[START OF PROVIDED MATERIAL]
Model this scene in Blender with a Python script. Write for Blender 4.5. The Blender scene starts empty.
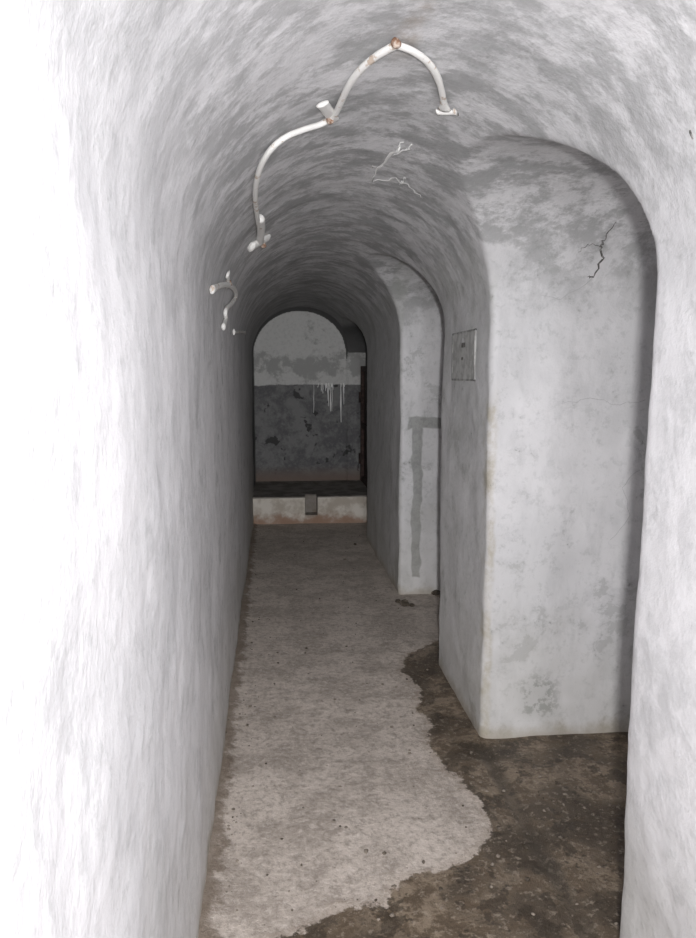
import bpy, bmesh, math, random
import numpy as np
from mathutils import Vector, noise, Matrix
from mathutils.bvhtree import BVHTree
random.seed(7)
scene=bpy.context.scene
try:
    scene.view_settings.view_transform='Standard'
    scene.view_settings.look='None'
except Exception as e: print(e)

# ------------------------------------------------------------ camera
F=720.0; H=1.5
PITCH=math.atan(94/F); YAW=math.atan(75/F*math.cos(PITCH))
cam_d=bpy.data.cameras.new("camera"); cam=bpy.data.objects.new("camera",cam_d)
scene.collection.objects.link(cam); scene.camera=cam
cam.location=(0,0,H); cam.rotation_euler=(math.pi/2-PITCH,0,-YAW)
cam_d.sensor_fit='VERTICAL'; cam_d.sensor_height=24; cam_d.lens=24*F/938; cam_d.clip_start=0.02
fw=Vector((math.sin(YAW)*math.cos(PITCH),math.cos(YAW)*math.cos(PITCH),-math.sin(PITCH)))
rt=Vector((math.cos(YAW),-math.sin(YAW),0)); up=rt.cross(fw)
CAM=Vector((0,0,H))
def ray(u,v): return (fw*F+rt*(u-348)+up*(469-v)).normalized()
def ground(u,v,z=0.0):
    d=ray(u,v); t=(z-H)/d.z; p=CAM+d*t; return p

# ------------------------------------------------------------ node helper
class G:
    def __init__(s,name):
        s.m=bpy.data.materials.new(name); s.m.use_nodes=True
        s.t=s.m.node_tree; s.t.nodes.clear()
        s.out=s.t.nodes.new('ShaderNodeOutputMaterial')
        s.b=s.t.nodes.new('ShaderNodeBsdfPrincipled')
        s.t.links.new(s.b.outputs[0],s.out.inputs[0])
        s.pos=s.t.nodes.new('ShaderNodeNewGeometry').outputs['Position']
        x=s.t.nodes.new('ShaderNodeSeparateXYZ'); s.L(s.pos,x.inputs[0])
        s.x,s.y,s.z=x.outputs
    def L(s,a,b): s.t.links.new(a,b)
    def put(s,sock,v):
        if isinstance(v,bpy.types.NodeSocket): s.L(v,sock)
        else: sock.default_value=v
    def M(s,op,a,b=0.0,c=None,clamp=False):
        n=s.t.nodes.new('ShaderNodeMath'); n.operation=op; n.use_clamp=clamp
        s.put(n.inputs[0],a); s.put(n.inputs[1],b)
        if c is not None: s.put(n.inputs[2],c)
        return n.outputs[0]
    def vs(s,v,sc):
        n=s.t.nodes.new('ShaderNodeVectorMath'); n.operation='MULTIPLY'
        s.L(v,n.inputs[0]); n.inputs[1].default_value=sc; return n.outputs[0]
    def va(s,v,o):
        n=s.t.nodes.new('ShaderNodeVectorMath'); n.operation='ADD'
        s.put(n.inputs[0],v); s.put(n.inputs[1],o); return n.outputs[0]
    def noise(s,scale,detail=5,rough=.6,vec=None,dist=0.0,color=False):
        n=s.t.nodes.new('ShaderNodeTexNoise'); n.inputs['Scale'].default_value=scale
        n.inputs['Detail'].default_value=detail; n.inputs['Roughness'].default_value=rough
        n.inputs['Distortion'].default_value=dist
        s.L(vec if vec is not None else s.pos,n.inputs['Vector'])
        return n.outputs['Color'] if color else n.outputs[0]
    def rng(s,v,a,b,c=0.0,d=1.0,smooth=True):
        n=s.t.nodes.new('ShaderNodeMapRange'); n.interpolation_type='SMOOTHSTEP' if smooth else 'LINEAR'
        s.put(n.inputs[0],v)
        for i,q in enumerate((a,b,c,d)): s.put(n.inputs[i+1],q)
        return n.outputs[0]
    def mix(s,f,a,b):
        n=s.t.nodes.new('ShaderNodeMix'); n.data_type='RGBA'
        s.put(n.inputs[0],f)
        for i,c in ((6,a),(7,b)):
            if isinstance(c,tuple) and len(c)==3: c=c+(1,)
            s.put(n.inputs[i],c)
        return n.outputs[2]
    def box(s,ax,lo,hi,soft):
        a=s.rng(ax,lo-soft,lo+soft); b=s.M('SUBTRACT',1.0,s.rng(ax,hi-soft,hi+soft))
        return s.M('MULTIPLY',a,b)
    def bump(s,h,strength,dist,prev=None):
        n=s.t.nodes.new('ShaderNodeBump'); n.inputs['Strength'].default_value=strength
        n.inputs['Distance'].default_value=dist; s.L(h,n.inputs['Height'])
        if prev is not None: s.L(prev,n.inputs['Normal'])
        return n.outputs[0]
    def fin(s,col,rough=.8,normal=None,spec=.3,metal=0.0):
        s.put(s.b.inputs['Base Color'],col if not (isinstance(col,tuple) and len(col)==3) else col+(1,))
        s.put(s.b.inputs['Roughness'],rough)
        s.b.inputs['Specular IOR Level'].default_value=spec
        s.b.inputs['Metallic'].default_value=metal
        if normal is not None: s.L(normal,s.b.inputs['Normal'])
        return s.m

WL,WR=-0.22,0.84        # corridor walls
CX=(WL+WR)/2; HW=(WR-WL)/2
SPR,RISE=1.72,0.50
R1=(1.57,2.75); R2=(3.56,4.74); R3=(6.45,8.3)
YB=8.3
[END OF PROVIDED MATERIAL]
Reproduce only the lines from the beginning of the data through the line that contains "except Exception as e: print(e)", both included, and please drop the pictures.

WRITTEN REPLY
Model this scene in Blender with a Python script. Write for Blender 4.5. The Blender scene starts empty.
import bpy, bmesh, math, random
import numpy as np
from mathutils import Vector, noise, Matrix
from mathutils.bvhtree import BVHTree
random.seed(7)
scene=bpy.context.scene
try:
    scene.view_settings.view_transform='Standard'
    scene.view_settings.look='None'
except Exception as e: print(e)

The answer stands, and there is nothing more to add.